Depuis lundi soir 15 avril, Paris est redevenue la capitale du monde. À la vue des flammes dévorant la charpente de chêne multiséculaire de Notre-Dame, les télévisions ont basculé en direct pour montrer ce coeur de la ville brûler, pendant qu’une foule de milliers de Parisiens et de touristes étrangers assistait, inquiète et impuissante, à la chute de la flèche de 93 mètres et à la disparition d’une grande partie de la voûte et des vitraux. La cathédrale avait survécu 850 ans aux guerres et aux révolutions. En ce début de XXIe siècle, un incendie de chantier la faisait vaciller. Même si le feu était maîtrisé mardi à l’aube, la façade et les deux tours sauvées, une onde émotionnelle considérable a parcouru maints endroits de la planète, suscitant messages de compassion et dons spontanés pour rebâtir la partie détruite du monument.
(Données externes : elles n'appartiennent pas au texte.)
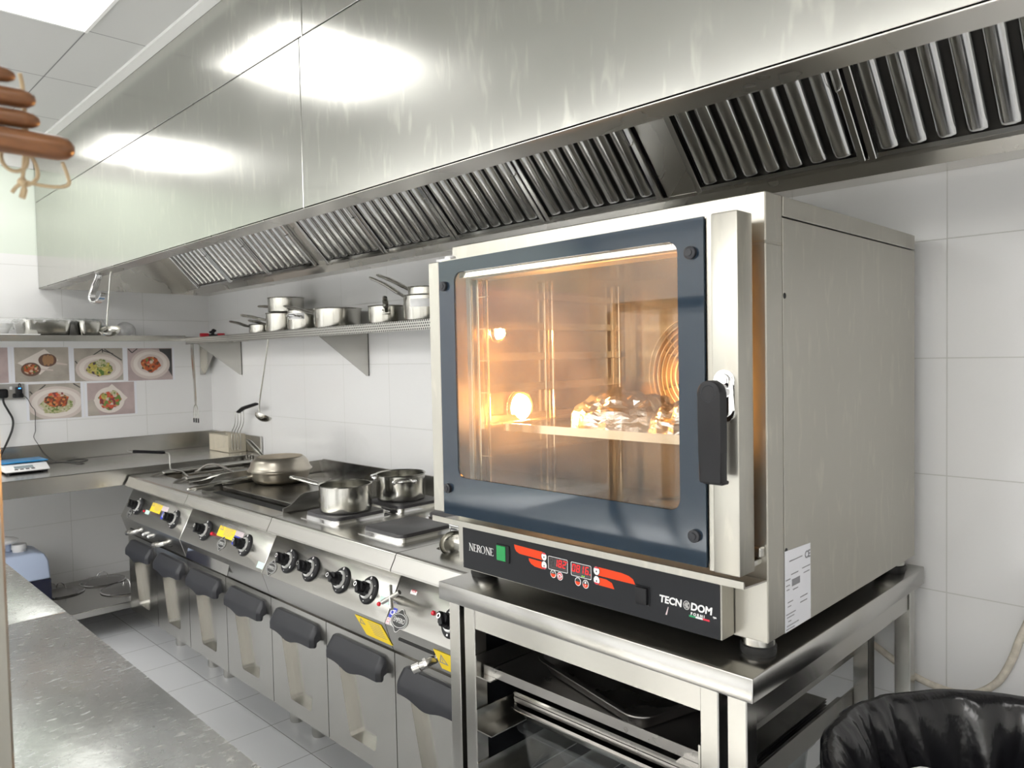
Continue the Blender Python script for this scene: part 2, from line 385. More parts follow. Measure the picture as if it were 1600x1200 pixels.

Ce sera fait « tous ensemble », a lancé le président de la République en parlant d’un « destin français », peu après avoir annulé le discours télévisé extrêmement attendu par lequel il devait répondre à la révolte des « gilets jaunes » surgie il y a cinq mois des profondeurs du pays.
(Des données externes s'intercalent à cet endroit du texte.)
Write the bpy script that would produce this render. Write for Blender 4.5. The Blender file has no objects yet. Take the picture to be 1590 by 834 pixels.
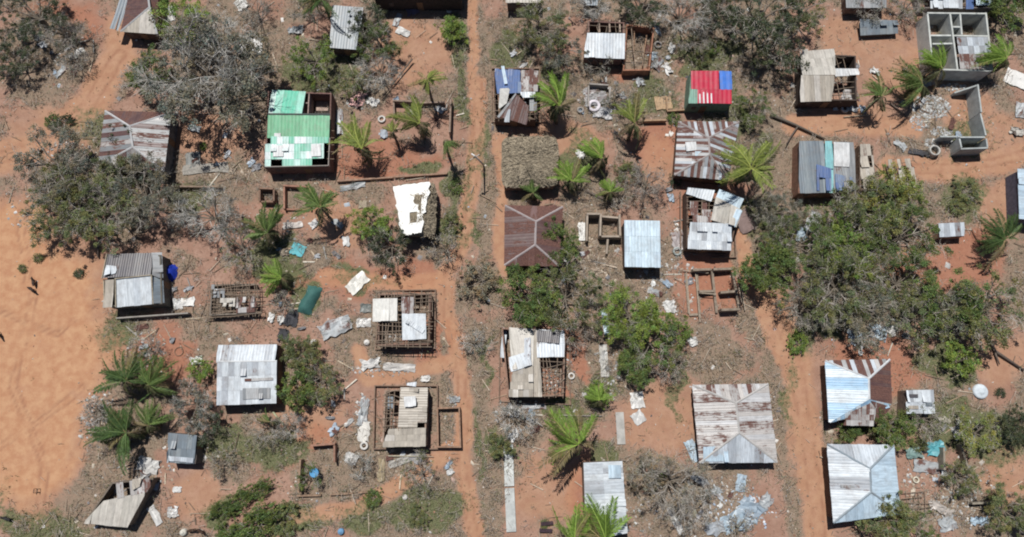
import bpy, math, random
import numpy as np
from mathutils import Vector, Matrix

S = bpy.context.scene
COL = S.collection
# ------------------------------------------------------------------ camera
CAM_H, TILT, FPX = 86.0, math.radians(13.0), 1060.0
cam_d = bpy.data.cameras.new('camera'); cam = bpy.data.objects.new('camera', cam_d); COL.objects.link(cam)
cam.location = (0, 0, CAM_H); cam.rotation_euler = (TILT, 0, 0)
cam_d.sensor_width = 36.0; cam_d.lens = 36.0 * FPX / 1590.0; cam_d.clip_start = 0.5; cam_d.clip_end = 3000
S.camera = cam
# ------------------------------------------------------------------ light
SUN_EL, SUN_AZ = math.radians(66), math.radians(-20)      # azimuth from +Y towards +X
w = bpy.data.worlds.new('World'); S.world = w; w.use_nodes = True
nt = w.node_tree; bg = nt.nodes['Background']
sky = nt.nodes.new('ShaderNodeTexSky'); sky.sky_type = 'NISHITA'; sky.sun_disc = False
sky.sun_elevation = SUN_EL; sky.sun_rotation = SUN_AZ % (2 * math.pi)
sky.air_density = 0.75; sky.dust_density = 0.3; sky.ozone_density = 1.0; sky.altitude = 600
nt.links.new(sky.outputs[0], bg.inputs[0]); bg.inputs[1].default_value = 0.06
sd = bpy.data.lights.new('sun', 'SUN'); sd.energy = 4.8; sd.angle = math.radians(0.5); sd.color = (1.0, 0.965, 0.925)
sun = bpy.data.objects.new('sun', sd); COL.objects.link(sun); sun.location = (0, 0, 60)
LDIR = Vector((-math.sin(SUN_AZ) * math.cos(SUN_EL), -math.cos(SUN_AZ) * math.cos(SUN_EL), -math.sin(SUN_EL)))
sun.rotation_euler = LDIR.to_track_quat('-Z', 'Y').to_euler()
S.view_settings.view_transform = 'Standard'; S.view_settings.look = 'None'
S.view_settings.exposure = -0.09; S.view_settings.gamma = 1.0
S.render.engine = 'CYCLES'; S.cycles.filter_width = 2.0; S.cycles.max_bounces = 4; S.cycles.diffuse_bounces = 2; S.cycles.transparent_max_bounces = 4

# ------------------------------------------------------------------ survey: sight line of the photo -> ground position
ct, st = math.cos(TILT), math.sin(TILT)
def W(px, py, h=0.0):
    a = (px - 795.0) / FPX; b = (417.0 - py) / FPX
    dx, dy, dz = a, st + b * ct, -ct + b * st
    t = (h - CAM_H) / dz
    return Vector((dx * t, dy * t, h))
def PPM(px, py):                                   # photo pixels per metre there
    p = W(px, py); return FPX / (p.y * st + CAM_H * ct)
def to_px(x, y, z=0.0):
    dep = y * st + (CAM_H - z) * ct
    return 795 + FPX * x / dep, 417 - FPX * (y * ct - (CAM_H - z) * st) / dep

R = random.Random(11)
# ------------------------------------------------------------------ objects
def link(o, parent=None):
    COL.objects.link(o)
    if parent is not None: o.parent = parent
    return o
def tag(o, label=None, cat=None, group=None, kind=None):
    if label: o['label'] = label
    if cat: o['category'] = cat
    if group: o['group'] = group
    if kind: o['kind'] = kind
    return o
def thing(name, label, cat, loc=(0, 0, 0), rz=0.0, group=None):
    o = bpy.data.objects.new(name, None); o.location = loc; o.rotation_euler = (0, 0, rz)
    o.empty_display_size = 0.3
    link(o); return tag(o, label, cat, group)
class MB:
    """collects shapes into one mesh"""
    def __init__(s): s.v = []; s.f = []; s.uv = None
    def add(s, vs, fs):
        n = len(s.v); s.v += [tuple(v) for v in vs]; s.f += [tuple(i + n for i in f) for f in fs]
    def box(s, c, d, m=None):
        x, y, z = d[0] / 2, d[1] / 2, d[2] / 2
        vs = [Vector((i, j, k)) for k in (-z, z) for j in (-y, y) for i in (-x, x)]
        if m is not None: vs = [m @ v for v in vs]
        c = Vector(c); s.add([v + c for v in vs], [(0, 2, 3, 1), (4, 5, 7, 6), (0, 1, 5, 4), (2, 6, 7, 3), (0, 4, 6, 2), (1, 3, 7, 5)])
    def wall(s, p, q, z0, z1, t, z1b=None):
        p = Vector((p[0], p[1], 0)); q = Vector((q[0], q[1], 0)); d = (q - p).normalized(); n = Vector((-d.y, d.x, 0)) * t / 2
        zb = z1 if z1b is None else z1b
        vs = [p - n + Vector((0, 0, z0)), q - n + Vector((0, 0, z0)), q + n + Vector((0, 0, z0)), p + n + Vector((0, 0, z0)),
              p - n + Vector((0, 0, z1)), q - n + Vector((0, 0, zb)), q + n + Vector((0, 0, zb)), p + n + Vector((0, 0, z1))]
        s.add(vs, [(0, 3, 2, 1), (4, 5, 6, 7), (0, 1, 5, 4), (1, 2, 6, 5), (2, 3, 7, 6), (3, 0, 4, 7)])
    def tube(s, pts, rad, k=5, cap=True):
        rings = []; n0 = len(s.v); pts = [Vector(p) for p in pts]
        for i, p in enumerate(pts):
            d = (pts[min(i + 1, len(pts) - 1)] - pts[max(i - 1, 0)])
            if d.length < 1e-6: d = Vector((0, 0, 1))
            d.normalize()
            a = d.cross(Vector((0.31, 0.17, 0.93)) if abs(d.z) < .9 else Vector((1, 0, 0))).normalized(); b = d.cross(a)
            r = rad[i] if isinstance(rad, (list, tuple)) else rad
            for j in range(k):
                an = 2 * math.pi * j / k; s.v.append(tuple(p + a * (math.cos(an) * r) + b * (math.sin(an) * r)))
        for i in range(len(pts) - 1):
            for j in range(k):
                a0 = n0 + i * k + j; a1 = n0 + i * k + (j + 1) % k
                s.f.append((a0, a1, a1 + k, a0 + k))
        if cap:
            s.f.append(tuple(n0 + j for j in reversed(range(k)))); e = n0 + (len(pts) - 1) * k
            s.f.append(tuple(e + j for j in range(k)))
    def mesh(s, name, mat, smooth=False):
        me = bpy.data.meshes.new(name); me.from_pydata(s.v, [], s.f)
        if mat: me.materials.append(mat)
        if smooth: me.polygons.foreach_set('use_smooth', [True] * len(me.polygons))
        if s.uv is not None:
            u = me.uv_layers.new(name='UVMap'); arr = np.array(s.uv, dtype=np.float32)
            li = np.zeros(len(me.loops), dtype=np.int32); me.loops.foreach_get('vertex_index', li)
            u.data.foreach_set('uv', arr[li].ravel())
        me.update(); return me
    def build(s, name, mat, parent=None, smooth=False, color=None, loc=None, rot=None):
        o = bpy.data.objects.new(name, s.mesh(name, mat, smooth))
        if color: o.color = color
        if loc is not None: o.location = loc
        if rot is not None: o.rotation_euler = rot
        return link(o, parent)
def np_mesh(name, V, F, mat, col=None):
    """many equal faces at once; F is (n,k), col one colour per face"""
    me = bpy.data.meshes.new(name); n, k = F.shape
    me.vertices.add(len(V)); me.vertices.foreach_set('co', np.asarray(V, np.float32).ravel())
    me.loops.add(n * k); me.loops.foreach_set('vertex_index', F.astype(np.int32).ravel())
    me.polygons.add(n); me.polygons.foreach_set('loop_start', np.arange(0, n * k, k, dtype=np.int32))
    me.polygons.foreach_set('loop_total', np.full(n, k, dtype=np.int32))
    if col is not None:
        ca = me.color_attributes.new('tint', 'FLOAT_COLOR', 'CORNER')
        c4 = np.ones((n, 4), np.float32); c4[:, :3] = col
        ca.data.foreach_set('color', np.repeat(c4, k, axis=0).ravel())
    if mat: me.materials.append(mat)
    me.update(calc_edges=True); me.validate(); return me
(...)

C’est que le temps et Victor Hugo ont fait de Notre-Dame bien plus qu’un édifice : le symbole du pays, dans sa métamorphose de la monarchie capétienne à la nation républicaine. Depuis le « temps des cathédrales », les XIIe et XIIIe siècles qui ont vu s’élever vers le ciel ces symboles du catholicisme tout puissant, d’Amiens à Troyes et de Reims à Chartres,
Notre-Dame a connu le couronnement de Charles VI et le mariage du futur Henri IV, quelques jours avant le massacre de la Saint-Barthélémy. Le sacre de Napoléon empereur en 1804 et les funérailles des présidents de Gaulle puis Mitterrand. La célébration de la Libération de Paris, en août 1944, et l’hommage aux victimes des attentats de novembre 2015. Et puis il y eut le grand Hugo, qui a moins de trente ans quand il invente Esmeralda et Quasimodo, et fait de l’édifice un personnage de roman, sobrement intitulé Notre-Dame de Paris. C’est en 1831, quatre décennies après la Révolution et le jeune écrivain, dont la valeur n’attend pas le nombre des années, veut réhabiliter l’édifice mal entretenu : il l’entoure de gens de tous milieux sociaux, du peuple et de la bourgeoisie, des étudiants et des réprouvés. Ce faisant, et avec l’immense succès aidant, il va peu à peu transformer un bâtiment ecclésial en symbole de la nation, humaniste et intemporel, au-delà de son origine religieuse.
L’histoire, la littérature, la nation… Notre-Dame devient une part de l’imaginaire collectif français. Et bientôt la création hugolienne se diversifie en films hollywoodiens, dessin animé, comédie musicale au succès retentissant, faisant du bâtiment un des emblèmes les plus connus de Paris et du catholicisme. Et aujourd’hui, le monument le plus visité d’Europe, avec quatorze millions d’entrées par an. Il ne peut que renaître de ses cendres.